== A run of records ==
◆ ◆ ◆
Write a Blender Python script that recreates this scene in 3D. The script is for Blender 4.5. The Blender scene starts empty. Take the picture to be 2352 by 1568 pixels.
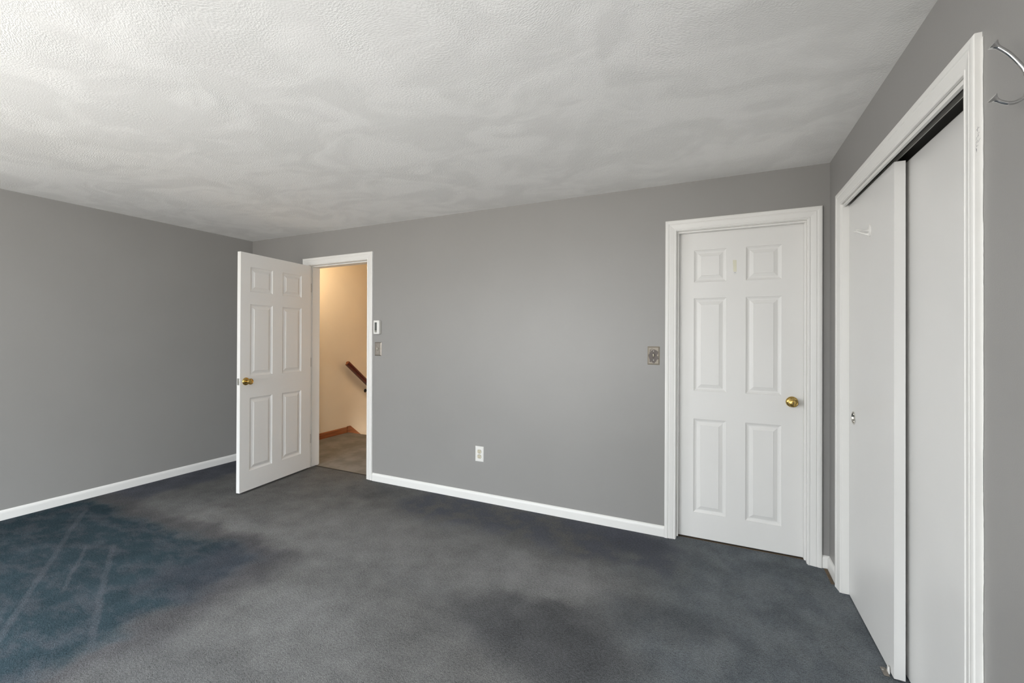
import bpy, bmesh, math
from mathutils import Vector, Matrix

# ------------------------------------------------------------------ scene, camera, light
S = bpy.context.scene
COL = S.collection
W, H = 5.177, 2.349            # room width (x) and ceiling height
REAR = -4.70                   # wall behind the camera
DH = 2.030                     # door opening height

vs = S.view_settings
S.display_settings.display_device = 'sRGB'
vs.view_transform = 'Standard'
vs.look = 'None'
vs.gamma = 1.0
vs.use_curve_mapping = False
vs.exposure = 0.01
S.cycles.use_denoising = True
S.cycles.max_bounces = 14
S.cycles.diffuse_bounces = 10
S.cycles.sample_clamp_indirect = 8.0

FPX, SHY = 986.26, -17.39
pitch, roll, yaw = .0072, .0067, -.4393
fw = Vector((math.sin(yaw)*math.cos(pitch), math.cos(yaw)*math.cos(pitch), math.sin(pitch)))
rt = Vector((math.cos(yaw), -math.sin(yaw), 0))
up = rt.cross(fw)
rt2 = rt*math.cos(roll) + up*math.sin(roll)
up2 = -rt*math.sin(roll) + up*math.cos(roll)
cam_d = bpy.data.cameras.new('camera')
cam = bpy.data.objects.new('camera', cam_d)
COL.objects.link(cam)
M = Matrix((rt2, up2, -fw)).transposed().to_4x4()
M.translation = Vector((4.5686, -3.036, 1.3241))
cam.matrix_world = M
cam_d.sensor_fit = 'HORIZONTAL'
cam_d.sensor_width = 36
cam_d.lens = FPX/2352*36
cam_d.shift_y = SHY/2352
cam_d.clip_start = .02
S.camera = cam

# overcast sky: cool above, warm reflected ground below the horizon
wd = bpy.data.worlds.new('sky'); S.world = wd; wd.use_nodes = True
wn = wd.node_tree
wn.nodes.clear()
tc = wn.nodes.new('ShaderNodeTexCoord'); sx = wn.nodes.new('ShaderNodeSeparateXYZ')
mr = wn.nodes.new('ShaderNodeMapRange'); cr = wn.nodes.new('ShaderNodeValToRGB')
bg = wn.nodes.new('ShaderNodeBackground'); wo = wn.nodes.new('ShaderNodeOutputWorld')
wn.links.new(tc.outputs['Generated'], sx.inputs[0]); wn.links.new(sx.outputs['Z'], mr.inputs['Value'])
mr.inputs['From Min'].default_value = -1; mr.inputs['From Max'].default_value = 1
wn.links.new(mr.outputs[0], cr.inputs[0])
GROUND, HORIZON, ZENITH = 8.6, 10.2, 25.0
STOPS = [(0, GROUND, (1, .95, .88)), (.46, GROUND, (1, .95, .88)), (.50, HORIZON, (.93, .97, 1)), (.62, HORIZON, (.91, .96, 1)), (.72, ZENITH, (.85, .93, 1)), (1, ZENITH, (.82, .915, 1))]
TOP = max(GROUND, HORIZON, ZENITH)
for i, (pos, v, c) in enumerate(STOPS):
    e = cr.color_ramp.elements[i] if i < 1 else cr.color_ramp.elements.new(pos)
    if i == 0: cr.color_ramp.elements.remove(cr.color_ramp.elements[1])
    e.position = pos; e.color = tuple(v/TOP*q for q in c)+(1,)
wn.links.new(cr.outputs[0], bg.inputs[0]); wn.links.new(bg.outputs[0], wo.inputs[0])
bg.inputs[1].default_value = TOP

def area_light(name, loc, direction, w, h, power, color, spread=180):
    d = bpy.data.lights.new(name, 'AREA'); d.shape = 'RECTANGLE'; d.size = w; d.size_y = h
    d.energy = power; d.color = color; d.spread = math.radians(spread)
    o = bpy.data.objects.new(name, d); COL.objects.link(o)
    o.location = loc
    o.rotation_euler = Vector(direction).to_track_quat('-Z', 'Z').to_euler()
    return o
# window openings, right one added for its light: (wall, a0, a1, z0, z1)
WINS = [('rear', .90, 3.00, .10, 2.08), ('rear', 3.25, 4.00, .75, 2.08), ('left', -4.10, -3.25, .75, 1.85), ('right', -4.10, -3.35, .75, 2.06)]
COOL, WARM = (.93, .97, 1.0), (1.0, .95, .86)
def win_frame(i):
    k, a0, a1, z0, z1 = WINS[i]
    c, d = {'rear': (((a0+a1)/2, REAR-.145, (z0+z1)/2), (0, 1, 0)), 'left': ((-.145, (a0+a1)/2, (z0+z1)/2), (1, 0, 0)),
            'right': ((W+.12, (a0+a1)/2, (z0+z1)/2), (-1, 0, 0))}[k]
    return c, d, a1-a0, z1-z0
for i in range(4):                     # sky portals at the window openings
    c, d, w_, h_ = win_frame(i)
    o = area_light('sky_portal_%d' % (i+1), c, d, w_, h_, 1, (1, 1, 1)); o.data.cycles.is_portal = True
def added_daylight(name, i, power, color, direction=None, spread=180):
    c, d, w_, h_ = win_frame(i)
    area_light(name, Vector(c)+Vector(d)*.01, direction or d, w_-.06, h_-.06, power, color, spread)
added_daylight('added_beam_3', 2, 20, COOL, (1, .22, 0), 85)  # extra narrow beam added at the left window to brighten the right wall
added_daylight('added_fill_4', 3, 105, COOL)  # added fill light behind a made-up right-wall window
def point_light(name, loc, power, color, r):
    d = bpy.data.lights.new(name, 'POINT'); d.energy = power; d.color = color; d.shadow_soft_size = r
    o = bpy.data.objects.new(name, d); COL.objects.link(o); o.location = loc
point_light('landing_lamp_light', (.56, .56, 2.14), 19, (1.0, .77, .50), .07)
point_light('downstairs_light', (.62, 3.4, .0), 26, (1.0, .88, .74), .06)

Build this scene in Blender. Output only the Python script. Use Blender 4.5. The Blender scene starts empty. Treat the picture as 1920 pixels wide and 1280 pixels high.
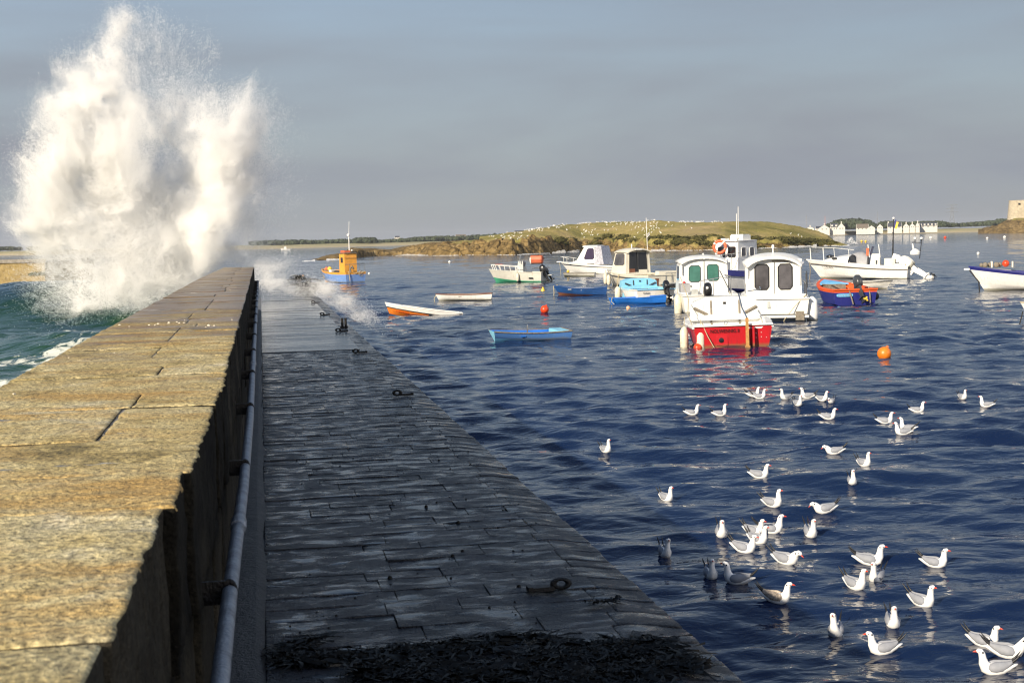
◆ ◆ ◆
== THE REQUEST ==
Go from the first line of the data above to the line containing "door opening height" and retype exactly those lines, both included, but none of the pictures.

== THE SOLUTION ==
Write a Blender Python script that recreates this scene in 3D. The script is for Blender 4.5. The Blender scene starts empty. Take the picture to be 2352 by 1568 pixels.
import bpy, bmesh, math
from mathutils import Vector, Matrix

# ------------------------------------------------------------------ scene, camera, light
S = bpy.context.scene
COL = S.collection
W, H = 5.177, 2.349            # room width (x) and ceiling height
REAR = -4.70                   # wall behind the camera
DH = 2.030                     # door opening height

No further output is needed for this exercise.